Macro and Politics
Tacirler Investment
* The sequential (the seasonally and calendar adjusted monthly figure) industrial production (IP) rose by 0.4% in August, while calendar-adjusted IP increased by 7.1% y/y. Please recall that IP had contracted by 1.8% m/m, while expanded by 5% y/y back in July. The data continue to point to a widening divergence across sectors, with construction and defense-related industries standing out positively, while high-tech production remains volatile. Similar to previous months, the rise in annual industrial output in August was not broad-based but rather concentrated in a few segments and amplified by base effects. Consequently, and in line with leading indicators, we expect the underlying trend in real sector activity to remain subdued. Nevertheless, the ongoing sectoral divergence within industry and the strong performance led by defense spending could keep overall industrial production above expectations in the third quarter. Our year-end growth forecast for 2025 stands at 3.4%, while we project 3.7% for 2026.

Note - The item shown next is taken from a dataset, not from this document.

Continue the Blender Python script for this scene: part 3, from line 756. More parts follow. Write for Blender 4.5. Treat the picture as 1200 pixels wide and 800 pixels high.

* Foreign investors were net sellers through standard portfolio channels in the week of September 26 – October 3, recording net outflows of USD84.1mn from equities and USD358.5mn from bonds (excluding repo transactions). The foreign share in total government bond stock remained unchanged at 6.8%. Moreover, during the week of September 26 – October 3, the residents’ FX deposits dropped by USD658mn (excluding gold accounts and adjusted for the EUR/USD parity effect), while their total FX deposits (including gold, price adjusted) increased by USD196mn during the week of September 26 – October 3. In terms of official reserves, the CBT’s gross FX reserves increased by USD3.3bn to USD186.4bn and net international reserves rose by USD2.5bn to USD75.2bn, while net reserves excluding swaps climbed by USD2.3bn to USD59.4bn.